Inman

Home prices make largest year-over-year jump in 6 years

Editor’s note: This story has been updated.

The S&P/Case-Shiller 20-City Composite index posted its largest year-over-year gain in January since the summer of 2006.

The index, which tracks single-family home prices in 20 large U.S. metros, was up 8.1 percent in January from a year ago with all 20 areas including New York, which hadn’t seen year-over-year positive light in 28 months, registering gains.

Nineteen of the 20 metros saw home prices jump higher in January from the previous year than they did in December with each area but New York (0.6 percent), Chicago (3.3 percent), Boston (4.0 percent) and Cleveland (4.8 percent) showing greater than 5 percent year-over-year leaps.

Source: S&P Dow Jones Indices & Fiserv

The January Case-Shiller report shows strong price increases, said Trulia Chief Economist Jed Kolko. "We’re seeing prices increase both in markets that had a really big decline during the bust," he said, "as well as markets that have really strong fundamentals."

Trulia Chief Economist Jed Kolko gives his perspective on the S&P/Case-Shiller home price indices and U.S. Census Bureau’s new-home sales report that both came out today.

The other markets posting year-over-year gains were: Los Angeles (12.1 percent), Minneapolis (12.1 percent), Miami (10.8 percent), San Diego (9.8 percent), Denver (9.2 percent), Tampa (8.9 percent), Seattle (8.7 percent), Portland (8.3 percent), Dallas (7.0 percent), Charlotte (6.0 percent), Washington (5.9 percent), Cleveland (4.8 percent), Boston (4.0 percent), Chicago (3.3 percent) and New York (0.6 percent).

In January, however, eight of the 20-City Composite markets saw non-seasonally adjusted monthly declines in home prices.
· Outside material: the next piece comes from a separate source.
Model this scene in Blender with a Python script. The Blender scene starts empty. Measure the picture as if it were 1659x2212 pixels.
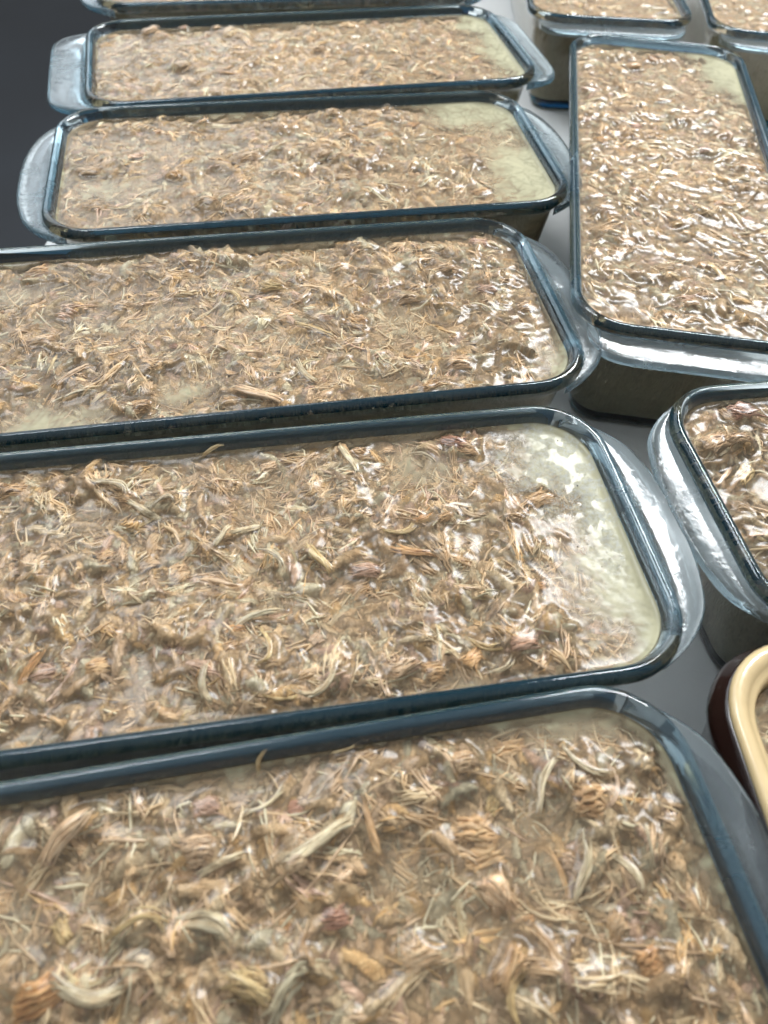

Chicago (-0.9 percent), Detroit (-0.9 percent) and Washington (-0.7 percent) led the way.

But if seasonal factors were taken into account, none of the 20 markets saw monthly price declines in January.

The nine markets experiencing non-seasonally adjusted monthly price declines in January were Chicago (-0.9 percent), Detroit (-0.9 percent), Washington (-0.7 percent), San Diego (-0.6 percent), Cleveland (-0.5 percent), Minneapolis (-0.5 percent), Portland (-0.4 percent), Seattle (-0.3 percent).

Markets seeing non-seasonally adjusted gains from December to January were Las Vegas (up 1.6 percent), Phoenix (1.1 percent), Atlanta (1.0 percent), Los Angeles (0.9 percent), Tampa (0.9 percent), Miami (0.8 percent), Charlotte (0.2 percent), New York (0.1 percent) and San Francisco (0.1 percent). Boston, Dallas and Denver saw no change.